Learning target class eigen subspace (LTC-ES) via eigen knowledge grid

In one-class classification (OCC) tasks, only the target class (class-of-interest (CoI)) samples are well defined during training, whereas the other class samples are totally absent. In OCC algorithms, the high dimensional data adds computational overhead apart from its intrinsic property of curse of dimensionality. For target class learning, conventional dimensionality reduction (DR) techniques are not suitable due to negligence of the unique statistical properties of CoI samples. In this context, the present research proposes a novel target class guided DR technique to extract the eigen knowledge grid that contains the most promising eigenvectors of variance-covariance matrix of CoI samples. In this process the lower and higher eigenvalued eigenvectors are rejected via statistical analysis because the high variance may split the target class itself, whereas the lower variance do not contribute significant information. Furthermore, the identified eigen knowledge grid is utilized to transform high dimensional samples to the lower dimensional eigen subspace. The proposed approach is named as learning target class eigen subspace (LTS-ES) that ensures strong separation of the target class from other classes.

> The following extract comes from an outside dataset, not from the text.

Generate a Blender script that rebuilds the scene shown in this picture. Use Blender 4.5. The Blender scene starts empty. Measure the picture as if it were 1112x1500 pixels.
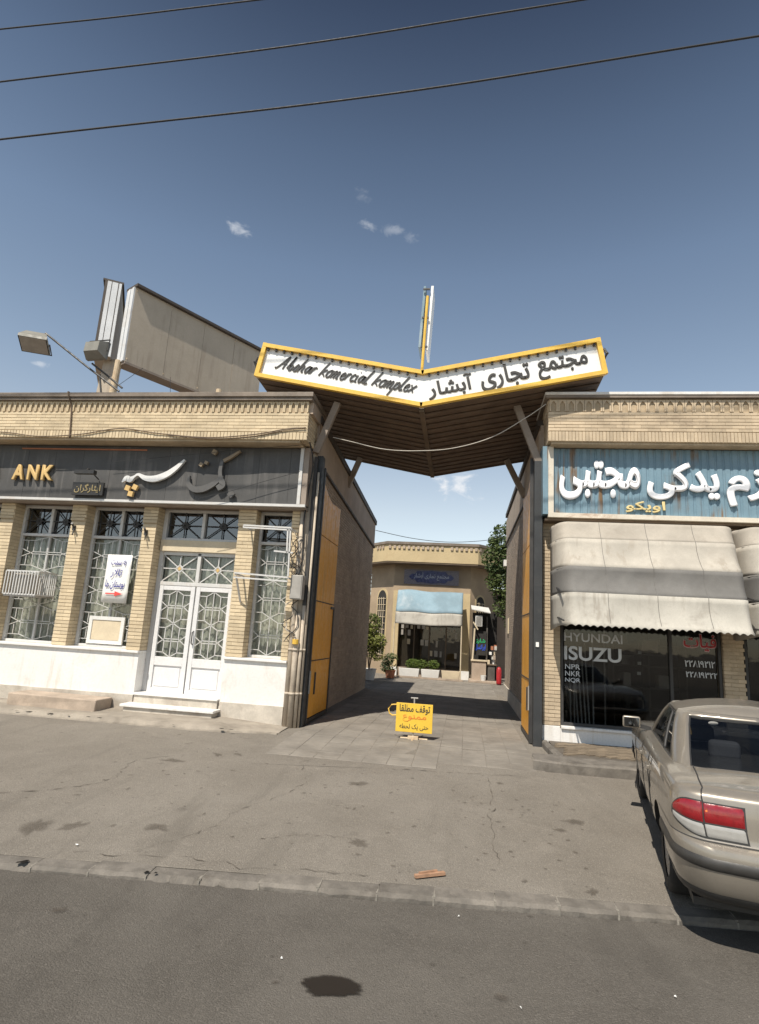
import bpy, bmesh, math, random
from mathutils import Vector, Matrix, noise
R = math.radians
rnd = random.Random(7)
scn = bpy.context.scene
COL = scn.collection

# ------------------------------------------------------------------ camera
PITCH, YAW, ROLL = R(11.6), R(8.7), R(3.41)
fwd = Vector((-math.sin(YAW)*math.cos(PITCH), math.cos(YAW)*math.cos(PITCH), math.sin(PITCH)))
r0 = Vector((math.cos(YAW), math.sin(YAW), 0)); u0 = r0.cross(fwd)
rt = math.cos(ROLL)*r0 + math.sin(ROLL)*u0
up = -math.sin(ROLL)*r0 + math.cos(ROLL)*u0
cam = bpy.data.cameras.new('camera'); camo = bpy.data.objects.new('camera', cam); COL.objects.link(camo)
camo.matrix_world = Matrix(((rt.x, up.x, -fwd.x, 0), (rt.y, up.y, -fwd.y, 0), (rt.z, up.z, -fwd.z, 1.7), (0, 0, 0, 1)))
cam.sensor_fit = 'VERTICAL'; cam.sensor_height = 36; cam.lens = 36*860/1500
cam.clip_start = 0.05; cam.clip_end = 3000
scn.camera = camo

# ------------------------------------------------------------------ light
SUN = Vector((-0.23, -0.65, 1.0)).normalized()
EL = math.asin(SUN.z); AZ = math.atan2(SUN.x, SUN.y)
sun = bpy.data.lights.new('sun', 'SUN'); sun.energy = 4.2; sun.angle = R(0.53); sun.color = (1.0, 0.93, 0.82)
suno = bpy.data.objects.new('sun', sun); COL.objects.link(suno)
suno.rotation_euler = (-SUN).to_track_quat('-Z', 'Y').to_euler(); suno.location = (-6, -18, 30)
world = bpy.data.worlds.new('World'); scn.world = world; world.use_nodes = True
wn, wl = world.node_tree.nodes, world.node_tree.links
wn.clear()
wout = wn.new('ShaderNodeOutputWorld'); wbg = wn.new('ShaderNodeBackground')
sky = wn.new('ShaderNodeTexSky'); sky.sky_type = 'NISHITA'; sky.sun_disc = False
sky.sun_elevation = EL; sky.sun_rotation = AZ % (2*math.pi)
sky.altitude = 1500; sky.air_density = 1.0; sky.dust_density = 1.2; sky.ozone_density = 1.6
wbg.inputs['Strength'].default_value = 0.15
# thin summer clouds: soft noise patches round a few fixed directions of the sky
CLOUDS = [((-0.3554, 0.7324, 0.5807), 0.034, 0.50), ((-0.1621, 0.7766, 0.6087), 0.022, 0.30), ((-0.1262, 0.7863, 0.6049), 0.026, 0.24), ((-0.1783, 0.7496, 0.6375), 0.034, 0.14),
          ((-0.1004, 0.7961, 0.5968), 0.022, 0.2), ((-0.0182, 0.9682, 0.2496), 0.075, 0.9), ((-0.614, 0.7072, 0.3505), 0.020, 0.42)]
tc = wn.new('ShaderNodeTexCoord')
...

To show the effectiveness of transformed lower dimensional eigen subspace, one class support vector machine (OCSVM) has been experimented on wide variety of benchmark datasets in presence of: original feature space, transformed features obtained via eigenvectors of approximately 80%???90% cumulative variance, transformed features obtained via knowledge grid and transformed features obtained via eigenvectors of approximately 50% cumulative variance. Finally, a new performance measure parameter called stability factor is introduced to validate the robustness of the proposed approach.